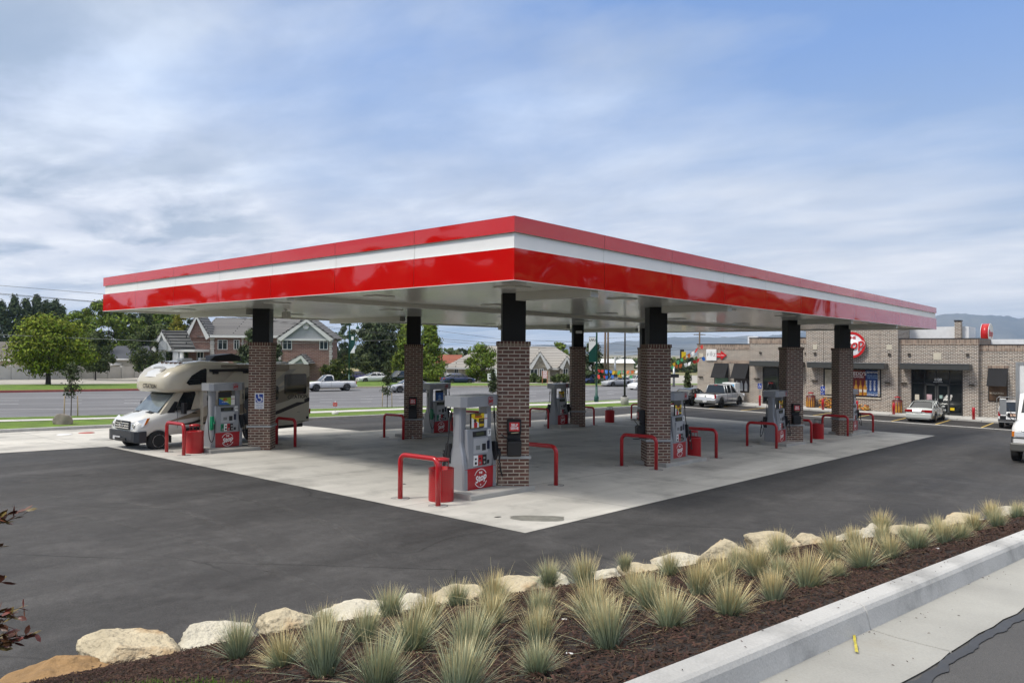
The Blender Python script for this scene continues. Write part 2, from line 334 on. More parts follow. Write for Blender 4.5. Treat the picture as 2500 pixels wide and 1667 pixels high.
def sheet(name, pts, dz, m, kind='structure', fn=g, skirt=0, lab=None, parent=None):
    bm = bmesh.new(); vs = [bm.verts.new((p[0], p[1], 0)) for p in pts]; bm.faces.new(vs)
    for axis, ks in ((1, (-14, -3.7, 8, 16, 24, 30, 33, 36, 39, 42, 42.5, 50, 60, 80, 100, 120, 200, 400)), (0, (-70, -45, -25, -18, -10, -3.5, 0, 3, 6))):
        for k in ks:
            no = (0, 1, 0) if axis else (1, 0, 0); co = (0, k, 0) if axis else (k, 0, 0)
            bmesh.ops.bisect_plane(bm, geom=bm.verts[:]+bm.edges[:]+bm.faces[:], plane_co=co, plane_no=no)
    bmesh.ops.triangulate(bm, faces=bm.faces[:])
    for v in bm.verts: v.co.z = fn(v.co.x, v.co.y)+dz
    if skirt:
        e = [x for x in bm.edges if x.is_boundary]; r = bmesh.ops.extrude_edge_only(bm, edges=e)
        for v in [q for q in r['geom'] if isinstance(q, bmesh.types.BMVert)]: v.co.z -= skirt
    bmesh.ops.recalc_face_normals(bm, faces=bm.faces[:])
    up = sum((f.normal.z*f.calc_area() for f in bm.faces))
    if up < 0: bmesh.ops.reverse_faces(bm, faces=bm.faces[:])
    me = bpy.data.meshes.new(name); bm.to_mesh(me); bm.free(); me.materials.append(m)
    o = bpy.data.objects.new(name, me); C.objects.link(o)
    if parent: o.parent = parent
    elif kind: o['kind'] = kind
    return o
def wide(name, xs, ys, dz, m):
    vs = [(x, y, g(x, y)+dz) for y in ys for x in xs]; n = len(xs)
    fs = [(j*n+i, j*n+i+1, (j+1)*n+i+1, (j+1)*n+i) for j in range(len(ys)-1) for i in range(n-1)]
    o = MB().add(vs, fs, m).build(name); o['kind'] = 'structure'; return o
wide('ground', [-9000, -3000, -800, -300, -120, -70, -45, -25, -10, 0, 6, 20, 60, 200, 900, 3000, 9000], [-9000, -2000, -300, -60, -14, -3.7, 15, 30, 36, 42, 50, 60, 90, 120, 200, 400, 900, 3000, 9000], -.12, FIELDM)
def line(px, fwd=(30, 80), back=40):
    P = [hit(a, b) for a, b in px]; P = [(p.x, p.y) for p in P]
    a, b = Vector(P[0]), Vector(P[1]); d = (a-b).normalized(); pre = a+d*back
    a, b = Vector(P[-1]), Vector(P[-2]); d = (a-b).normalized(); post = a+d*fwd[0]
    return [tuple(pre)]+P+[tuple(post)]
LK = line([(0, 1057), (275, 1044), (780, 1024.6), (984, 1015), (1291, 1005), (1428, 1001), (1560, 994.6)], (8, 0), 30)
LS1 = line([(0, 1037), (275, 1029), (780, 1013.5), (984, 1005.5), (1291, 995), (1428, 991), (1560, 985.7)], (40, 0))
LS2 = line([(0, 1032.5), (275, 1025), (780, 1009), (984, 1001), (1291, 990), (1428, 986.5), (1560, 981)], (40, 0))
LR = line([(0, 1024.8), (275, 1018), (780, 1001.7), (984, 996.5), (1291, 985.7), (1428, 982), (1560, 978)], (60, 0))
LF = line([(0, 958.8), (370, 953), (842, 947.7), (1213, 944.3), (1555, 942.5)], (60, 0))
def band(name, A, B, dz, m, **k): return sheet(name, list(A)+list(reversed(B)), dz, m, **k)
road = band('road', LR, LF, .0, ROADM)
def kerb(name, Ln, m, h=.15, wd=.16, side=1, dz0=-.05):
    rings = []
    for i, p in enumerate(Ln):
        a = Vector(Ln[max(0, i-1)]); b = Vector(Ln[min(len(Ln)-1, i+1)]); d = (b-a).normalized(); nn = Vector((-d.y, d.x))*side; p = Vector(p); q = p+nn*wd
        z0, z1 = g(p.x, p.y), g(q.x, q.y)
        rings.append([(p.x, p.y, z0+dz0), (p.x+nn.x*.02, p.y+nn.y*.02, z0+h-.02), (p.x+nn.x*.05, p.y+nn.y*.05, z0+h), (q.x, q.y, z1+h), (q.x, q.y, z1+dz0)])
    dense = []
    for a, b in zip(rings, rings[1:]):
        for t in range(6): dense.append([tuple(Vector(u).lerp(Vector(v), t/6)) for u, v in zip(a, b)])
    dense.append(rings[-1])
    o = MB().loft(dense, m).build(name); o['kind'] = 'structure'; return o
kerb('kerb', LK, mat('kerb_concrete', (.42, .42, .41), .85, var=.15, bump=.2), side=1)
off = lambda Ln, d: [(p[0]-d, p[1]) for p in Ln]
band('grass_verge', off(LK, .17), LS1, .13, GRASSM)
band('sidewalk', LS1, LS2, .15, WALKM)
band('roadside_grass', LS2, off(LR, -.2), .13, GRASSM)
kerb('road_kerb', LR, MATS['kerb_concrete'], side=-1, h=.14)
half = len(LF)//2-1
kerb('far_kerb', LF[:3], REDK, side=1, h=.2); kerb('far_kerb', LF[2:], TANK, side=1, h=.2)
FG = [hit(a, b) for a, b in ((-60, 944), (0, 943), (200, 941), (370, 939), (600, 934), (860, 931.6), (1213, 939), (1555, 939))]
FGl = [(FG[0].x, FG[0].y-30)]+[(p.x, p.y) for p in FG]+[(FG[-1].x+10, FG[-1].y+40)]
band('far_grass', [(p[0]-.2, p[1]) for p in LF], FGl, .17, GRASSM)
bk = [(FGl[0][0]-60, FGl[0][1]-5)]+[(p[0]-45, p[1]+18) for p in FGl[1:-1]]+[(FGl[-1][0]-50, FGl[-1][1]+60)]
band('far_parking_lot', FGl, bk, .05, LOTM)
# lane lines on the road
mk = MB()
def roadpt(px, py): return hit(px, py)
for (a, b) in (((0, 1000), (1540, 968)), ((0, 971), (1540, 949)),):
    P, Q = hit(*a), hit(*b); n = 40
    for i in range(n):
        if i % 1 == 0:
            p = P.lerp(Q, i/n); q = P.lerp(Q, (i+.99)/n); d = (q-p).normalized(); s = Vector((-d.y, d.x, 0))*.07
            mk.poly([(v.x, v.y, g(v.x, v.y)+.006) for v in (p-s, q-s, q+s, p+s)], PAINTW)
for (a, b) in (((0, 986), (1540, 960)), ((0, 978), (1540, 954))):
    P, Q = hit(*a), hit(*b); n = 16
    for i in range(n):
        p = P.lerp(Q, i/n); q = P.lerp(Q, (i+.28)/n); d = (q-p).normalized(); s = Vector((-d.y, d.x, 0))*.08
        mk.poly([(v.x, v.y, g(v.x, v.y)+.006) for v in (p-s, q-s, q+s, p+s)], PAINTW)
o = mk.build('road_markings'); o['kind'] = 'structure'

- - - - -

SHORT PROBLEM
What is needed is an exact reproduction of the data, pictures excluded.

THE ANSWER
The Blender Python script for this scene continues. Write part 2, from line 334 on. More parts follow. Write for Blender 4.5. Treat the picture as 2500 pixels wide and 1667 pixels high.
def sheet(name, pts, dz, m, kind='structure', fn=g, skirt=0, lab=None, parent=None):
    bm = bmesh.new(); vs = [bm.verts.new((p[0], p[1], 0)) for p in pts]; bm.faces.new(vs)
    for axis, ks in ((1, (-14, -3.7, 8, 16, 24, 30, 33, 36, 39, 42, 42.5, 50, 60, 80, 100, 120, 200, 400)), (0, (-70, -45, -25, -18, -10, -3.5, 0, 3, 6))):
        for k in ks:
            no = (0, 1, 0) if axis else (1, 0, 0); co = (0, k, 0) if axis else (k, 0, 0)
            bmesh.ops.bisect_plane(bm, geom=bm.verts[:]+bm.edges[:]+bm.faces[:], plane_co=co, plane_no=no)
    bmesh.ops.triangulate(bm, faces=bm.faces[:])
    for v in bm.verts: v.co.z = fn(v.co.x, v.co.y)+dz
    if skirt:
        e = [x for x in bm.edges if x.is_boundary]; r = bmesh.ops.extrude_edge_only(bm, edges=e)
        for v in [q for q in r['geom'] if isinstance(q, bmesh.types.BMVert)]: v.co.z -= skirt
    bmesh.ops.recalc_face_normals(bm, faces=bm.faces[:])
    up = sum((f.normal.z*f.calc_area() for f in bm.faces))
    if up < 0: bmesh.ops.reverse_faces(bm, faces=bm.faces[:])
    me = bpy.data.meshes.new(name); bm.to_mesh(me); bm.free(); me.materials.append(m)
    o = bpy.data.objects.new(name, me); C.objects.link(o)
    if parent: o.parent = parent
    elif kind: o['kind'] = kind
    return o
def wide(name, xs, ys, dz, m):
    vs = [(x, y, g(x, y)+dz) for y in ys for x in xs]; n = len(xs)
    fs = [(j*n+i, j*n+i+1, (j+1)*n+i+1, (j+1)*n+i) for j in range(len(ys)-1) for i in range(n-1)]
    o = MB().add(vs, fs, m).build(name); o['kind'] = 'structure'; return o
wide('ground', [-9000, -3000, -800, -300, -120, -70, -45, -25, -10, 0, 6, 20, 60, 200, 900, 3000, 9000], [-9000, -2000, -300, -60, -14, -3.7, 15, 30, 36, 42, 50, 60, 90, 120, 200, 400, 900, 3000, 9000], -.12, FIELDM)
def line(px, fwd=(30, 80), back=40):
    P = [hit(a, b) for a, b in px]; P = [(p.x, p.y) for p in P]
    a, b = Vector(P[0]), Vector(P[1]); d = (a-b).normalized(); pre = a+d*back
    a, b = Vector(P[-1]), Vector(P[-2]); d = (a-b).normalized(); post = a+d*fwd[0]
    return [tuple(pre)]+P+[tuple(post)]
LK = line([(0, 1057), (275, 1044), (780, 1024.6), (984, 1015), (1291, 1005), (1428, 1001), (1560, 994.6)], (8, 0), 30)
LS1 = line([(0, 1037), (275, 1029), (780, 1013.5), (984, 1005.5), (1291, 995), (1428, 991), (1560, 985.7)], (40, 0))
LS2 = line([(0, 1032.5), (275, 1025), (780, 1009), (984, 1001), (1291, 990), (1428, 986.5), (1560, 981)], (40, 0))
LR = line([(0, 1024.8), (275, 1018), (780, 1001.7), (984, 996.5), (1291, 985.7), (1428, 982), (1560, 978)], (60, 0))
LF = line([(0, 958.8), (370, 953), (842, 947.7), (1213, 944.3), (1555, 942.5)], (60, 0))
def band(name, A, B, dz, m, **k): return sheet(name, list(A)+list(reversed(B)), dz, m, **k)
road = band('road', LR, LF, .0, ROADM)
def kerb(name, Ln, m, h=.15, wd=.16, side=1, dz0=-.05):
    rings = []
    for i, p in enumerate(Ln):
        a = Vector(Ln[max(0, i-1)]); b = Vector(Ln[min(len(Ln)-1, i+1)]); d = (b-a).normalized(); nn = Vector((-d.y, d.x))*side; p = Vector(p); q = p+nn*wd
        z0, z1 = g(p.x, p.y), g(q.x, q.y)
        rings.append([(p.x, p.y, z0+dz0), (p.x+nn.x*.02, p.y+nn.y*.02, z0+h-.02), (p.x+nn.x*.05, p.y+nn.y*.05, z0+h), (q.x, q.y, z1+h), (q.x, q.y, z1+dz0)])
    dense = []
    for a, b in zip(rings, rings[1:]):
        for t in range(6): dense.append([tuple(Vector(u).lerp(Vector(v), t/6)) for u, v in zip(a, b)])
    dense.append(rings[-1])
    o = MB().loft(dense, m).build(name); o['kind'] = 'structure'; return o
kerb('kerb', LK, mat('kerb_concrete', (.42, .42, .41), .85, var=.15, bump=.2), side=1)
off = lambda Ln, d: [(p[0]-d, p[1]) for p in Ln]
band('grass_verge', off(LK, .17), LS1, .13, GRASSM)
band('sidewalk', LS1, LS2, .15, WALKM)
band('roadside_grass', LS2, off(LR, -.2), .13, GRASSM)
kerb('road_kerb', LR, MATS['kerb_concrete'], side=-1, h=.14)
half = len(LF)//2-1
kerb('far_kerb', LF[:3], REDK, side=1, h=.2); kerb('far_kerb', LF[2:], TANK, side=1, h=.2)
FG = [hit(a, b) for a, b in ((-60, 944), (0, 943), (200, 941), (370, 939), (600, 934), (860, 931.6), (1213, 939), (1555, 939))]
FGl = [(FG[0].x, FG[0].y-30)]+[(p.x, p.y) for p in FG]+[(FG[-1].x+10, FG[-1].y+40)]
band('far_grass', [(p[0]-.2, p[1]) for p in LF], FGl, .17, GRASSM)
bk = [(FGl[0][0]-60, FGl[0][1]-5)]+[(p[0]-45, p[1]+18) for p in FGl[1:-1]]+[(FGl[-1][0]-50, FGl[-1][1]+60)]
band('far_parking_lot', FGl, bk, .05, LOTM)
# lane lines on the road
mk = MB()
def roadpt(px, py): return hit(px, py)
for (a, b) in (((0, 1000), (1540, 968)), ((0, 971), (1540, 949)),):
    P, Q = hit(*a), hit(*b); n = 40
    for i in range(n):
        if i % 1 == 0:
            p = P.lerp(Q, i/n); q = P.lerp(Q, (i+.99)/n); d = (q-p).normalized(); s = Vector((-d.y, d.x, 0))*.07
            mk.poly([(v.x, v.y, g(v.x, v.y)+.006) for v in (p-s, q-s, q+s, p+s)], PAINTW)
for (a, b) in (((0, 986), (1540, 960)), ((0, 978), (1540, 954))):
    P, Q = hit(*a), hit(*b); n = 16
    for i in range(n):
        p = P.lerp(Q, i/n); q = P.lerp(Q, (i+.28)/n); d = (q-p).normalized(); s = Vector((-d.y, d.x, 0))*.08
        mk.poly([(v.x, v.y, g(v.x, v.y)+.006) for v in (p-s, q-s, q+s, p+s)], PAINTW)
o = mk.build('road_markings'); o['kind'] = 'structure'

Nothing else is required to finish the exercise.